Data excerpt:
= = = =

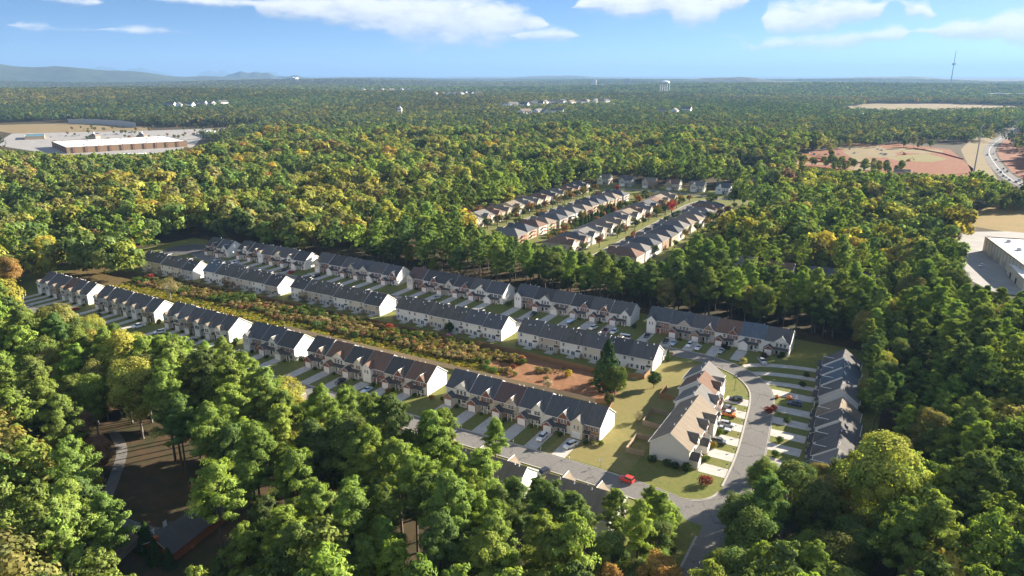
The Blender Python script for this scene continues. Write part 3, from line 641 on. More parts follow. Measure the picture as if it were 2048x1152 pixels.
c_row(-97.4, -37, 295.6, 'back street townhouse row at the bend, with one brown and one blue-grey roof', [('T1', W_, BT, 'r_navy', .4), ('T2b', BE, BR, 'r_navy', .1, 0, 'r_grey'), ('T2', GR, BT, 'r_char', .1, .1, 'r_grey'), ('T2', W_, BR, 'r_brown', -.1), ('T3', W_, None, 'r_blue', .1, .2), ('T2b', W_, BR, 'r_char', -.2, .2)])
# side rows along the curved street
GE = 'townhouse rows facing each other across the curved street'
block((-53.2, 184.8, 0), R(90), 'brown-roofed townhouse row inside the bend, orange pickup before it', GE,
      [('T2', CR, BR, 'r_tan', 0, 0), ('T2', W_, BR, 'r_tan', 0, 0), ('T1', CR, BT, 'r_tan', 0, .0), ('T2', W_, BR, 'r_grey', -.3, 1.9), ('T2', W_, BR, 'r_brown', .3, 3.6), ('T1', W_, BR, 'r_grey', 0, 5.0)], 10.0, side='s_lightgrey')
block((-14.0, 282.0, 0), R(-90), 'slate-roofed townhouse row in dappled shade at the far end of the bend', GE,
      [('T2', GR, BR, 'r_char', .2, -2.2), ('T2', LG, BR, 'r_blue', 0, -1.4), ('T2', LG, BR, 'r_blue', 0, -.4), ('T2', GR, BR, 'r_char', -.3, .2)], 9.5, side='s_lightgrey')
block((-11.2, 240.5, 0), R(-90), 'dark-roofed townhouse row in tree shade, half hidden by foreground crowns', GE,
      [('T2', BE, BR, 'r_tan', -2.0, -1.4), ('T2', LG, BR, 'r_char', -1.5, -.6), ('T2', LG, BR, 'r_char', -1.9, .4), ('T2', LG, BR, 'r_char', -1.5, 1.0), ('T2', LG, BR, 'r_grey', -1.7, 1.6)], 9.4, side='s_lightgrey')
# south side of the front street, mostly behind the pines
GS = 'townhouse rows half hidden by the front pines'
for x0, x1, lab in ((-132, -80.6, 'white-ended townhouse row half hidden behind the front pines, by the street sign'), (-74, -54.5, 'short townhouse row with dark roof peeping out of the front trees near the junction'), (-200, -143, 'townhouse row glimpsed between the front pines below the brown roofs')):
    n = max(2, round((x1 - x0) / 9.6)); w = (x1 - x0) / n
    block((x1, 147.4, 0), math.pi, lab, GS, [random.choice([('T2', W_, BR, 'r_tan'), ('T1', CR, BR, 'r_grey'), ('T2', CR, BT, 'r_tan')]) + (0, 0) for _ in range(n)], w, detail='none')

# ------------------------------------------------------------------ driveways
def drive(x0, x1, y0, y1, z=0.045):
    mb = MB(); mb.poly([(x0, y0, z), (x1, y0, z), (x1, y1, z), (x0, y1, z)])
    o = add('driveway', mb.mesh('driveway', [M['concrete']])); o['kind'] = 'structure'
def row_drives(x0, w, n, yh, yr, wide=3.6, off=2.25):
    for k in range(n):
        cx = x0 + k * w + off; drive(cx - wide/2, cx + wide/2, min(yh, yr), max(yh, yr))
for x0, w, n in ((-394.3, 7.1, 6), (-343.5, 7.5, 6), (-289.4, 7.0, 6)): row_drives(x0, w, n, 184.8, 170.6, 3.5)
for x0, w, n in ((-236, 9.45, 3), (-200.5, 9.7, 6), (-133.8, 9.67, 6)): row_drives(x0, w, n, 183.6, 170.8, 4.5)
for x0, w, n, y in ((-390.8, 10.1, 2, 284), (-364.3, 9.58, 6, 286), (-299.5, 9.95, 6, 288), (-232.4, 9.9, 6, 288.5), (-166.3, 10.05, 6, 289), (-97.4, 10.07, 5, 286.6)): row_drives(x0, w, n, y, 274.6, 4.4)
for x1, n, w in ((-345.3, 5, 9.3), (-280.8, 6, 9.73), (-214.2, 6, 9.8), (-147.3, 6, 9.58), (-79.6, 6, 9.93)):
    for k in range(n):
        cx = x1 - k * w - 2.25; drive(cx - 1.9, cx + 1.9, 261, 267.6)
for k in range(6):
    y = 184.8 + k * 10 + 2.3; xr = float(np.interp(y, [180, 200, 222, 240, 251], [-36.2, -36.9, -39.2, -41.5, -44.6])); xh = -53.8 + 9.4 - (0, 0, 0, 1.9, 3.6, 5.0)[k]
    drive(xh, xr, y - 2.7, y + 2.7)
for k in range(9):
    y = (282.0 - k * 9.5 - 2.3) if k < 4 else (240.5 - (k - 4) * 9.4 - 2.3)
    xr = float(np.interp(y, [180, 200, 222, 240, 251, 261, 266, 272], [-28.3, -29, -31.2, -33.6, -36.6, -43, -48.5, -58])); xh = -22.5 + (.0 if k < 4 else 2.4)
    if y > 268: 
        mb = MB(); strip(smooth_line([(xh, y), (-30, y - .3), (-42, y - 3.5), (-51, y - 9.0)]), 3.4, .045, mb)
    elif y > 252:
        mb = MB(); strip(smooth_line([(xh, y), (-30, y - .2), (xr + 3, y - 2.2), (xr - 1, y - 3.6)]), 3.6, .045, mb)
    else:
        mb = MB(); mb.poly([(xr, y - 2.5, .045), (xh, y - 2.5, .045), (xh, y + 2.5, .045), (xr, y + 2.5, .045)])
    o = add('driveway', mb.mesh('driveway', [M['concrete']])); o['kind'] = 'structure'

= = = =

Exercise details: Repeat the material above in full and unchanged, minus its images.

Result of this task:
The Blender Python script for this scene continues. Write part 3, from line 641 on. More parts follow. Measure the picture as if it were 2048x1152 pixels.
c_row(-97.4, -37, 295.6, 'back street townhouse row at the bend, with one brown and one blue-grey roof', [('T1', W_, BT, 'r_navy', .4), ('T2b', BE, BR, 'r_navy', .1, 0, 'r_grey'), ('T2', GR, BT, 'r_char', .1, .1, 'r_grey'), ('T2', W_, BR, 'r_brown', -.1), ('T3', W_, None, 'r_blue', .1, .2), ('T2b', W_, BR, 'r_char', -.2, .2)])
# side rows along the curved street
GE = 'townhouse rows facing each other across the curved street'
block((-53.2, 184.8, 0), R(90), 'brown-roofed townhouse row inside the bend, orange pickup before it', GE,
      [('T2', CR, BR, 'r_tan', 0, 0), ('T2', W_, BR, 'r_tan', 0, 0), ('T1', CR, BT, 'r_tan', 0, .0), ('T2', W_, BR, 'r_grey', -.3, 1.9), ('T2', W_, BR, 'r_brown', .3, 3.6), ('T1', W_, BR, 'r_grey', 0, 5.0)], 10.0, side='s_lightgrey')
block((-14.0, 282.0, 0), R(-90), 'slate-roofed townhouse row in dappled shade at the far end of the bend', GE,
      [('T2', GR, BR, 'r_char', .2, -2.2), ('T2', LG, BR, 'r_blue', 0, -1.4), ('T2', LG, BR, 'r_blue', 0, -.4), ('T2', GR, BR, 'r_char', -.3, .2)], 9.5, side='s_lightgrey')
block((-11.2, 240.5, 0), R(-90), 'dark-roofed townhouse row in tree shade, half hidden by foreground crowns', GE,
      [('T2', BE, BR, 'r_tan', -2.0, -1.4), ('T2', LG, BR, 'r_char', -1.5, -.6), ('T2', LG, BR, 'r_char', -1.9, .4), ('T2', LG, BR, 'r_char', -1.5, 1.0), ('T2', LG, BR, 'r_grey', -1.7, 1.6)], 9.4, side='s_lightgrey')
# south side of the front street, mostly behind the pines
GS = 'townhouse rows half hidden by the front pines'
for x0, x1, lab in ((-132, -80.6, 'white-ended townhouse row half hidden behind the front pines, by the street sign'), (-74, -54.5, 'short townhouse row with dark roof peeping out of the front trees near the junction'), (-200, -143, 'townhouse row glimpsed between the front pines below the brown roofs')):
    n = max(2, round((x1 - x0) / 9.6)); w = (x1 - x0) / n
    block((x1, 147.4, 0), math.pi, lab, GS, [random.choice([('T2', W_, BR, 'r_tan'), ('T1', CR, BR, 'r_grey'), ('T2', CR, BT, 'r_tan')]) + (0, 0) for _ in range(n)], w, detail='none')

# ------------------------------------------------------------------ driveways
def drive(x0, x1, y0, y1, z=0.045):
    mb = MB(); mb.poly([(x0, y0, z), (x1, y0, z), (x1, y1, z), (x0, y1, z)])
    o = add('driveway', mb.mesh('driveway', [M['concrete']])); o['kind'] = 'structure'
def row_drives(x0, w, n, yh, yr, wide=3.6, off=2.25):
    for k in range(n):
        cx = x0 + k * w + off; drive(cx - wide/2, cx + wide/2, min(yh, yr), max(yh, yr))
for x0, w, n in ((-394.3, 7.1, 6), (-343.5, 7.5, 6), (-289.4, 7.0, 6)): row_drives(x0, w, n, 184.8, 170.6, 3.5)
for x0, w, n in ((-236, 9.45, 3), (-200.5, 9.7, 6), (-133.8, 9.67, 6)): row_drives(x0, w, n, 183.6, 170.8, 4.5)
for x0, w, n, y in ((-390.8, 10.1, 2, 284), (-364.3, 9.58, 6, 286), (-299.5, 9.95, 6, 288), (-232.4, 9.9, 6, 288.5), (-166.3, 10.05, 6, 289), (-97.4, 10.07, 5, 286.6)): row_drives(x0, w, n, y, 274.6, 4.4)
for x1, n, w in ((-345.3, 5, 9.3), (-280.8, 6, 9.73), (-214.2, 6, 9.8), (-147.3, 6, 9.58), (-79.6, 6, 9.93)):
    for k in range(n):
        cx = x1 - k * w - 2.25; drive(cx - 1.9, cx + 1.9, 261, 267.6)
for k in range(6):
    y = 184.8 + k * 10 + 2.3; xr = float(np.interp(y, [180, 200, 222, 240, 251], [-36.2, -36.9, -39.2, -41.5, -44.6])); xh = -53.8 + 9.4 - (0, 0, 0, 1.9, 3.6, 5.0)[k]
    drive(xh, xr, y - 2.7, y + 2.7)
for k in range(9):
    y = (282.0 - k * 9.5 - 2.3) if k < 4 else (240.5 - (k - 4) * 9.4 - 2.3)
    xr = float(np.interp(y, [180, 200, 222, 240, 251, 261, 266, 272], [-28.3, -29, -31.2, -33.6, -36.6, -43, -48.5, -58])); xh = -22.5 + (.0 if k < 4 else 2.4)
    if y > 268: 
        mb = MB(); strip(smooth_line([(xh, y), (-30, y - .3), (-42, y - 3.5), (-51, y - 9.0)]), 3.4, .045, mb)
    elif y > 252:
        mb = MB(); strip(smooth_line([(xh, y), (-30, y - .2), (xr + 3, y - 2.2), (xr - 1, y - 3.6)]), 3.6, .045, mb)
    else:
        mb = MB(); mb.poly([(xr, y - 2.5, .045), (xh, y - 2.5, .045), (xh, y + 2.5, .045), (xr, y + 2.5, .045)])
    o = add('driveway', mb.mesh('driveway', [M['concrete']])); o['kind'] = 'structure'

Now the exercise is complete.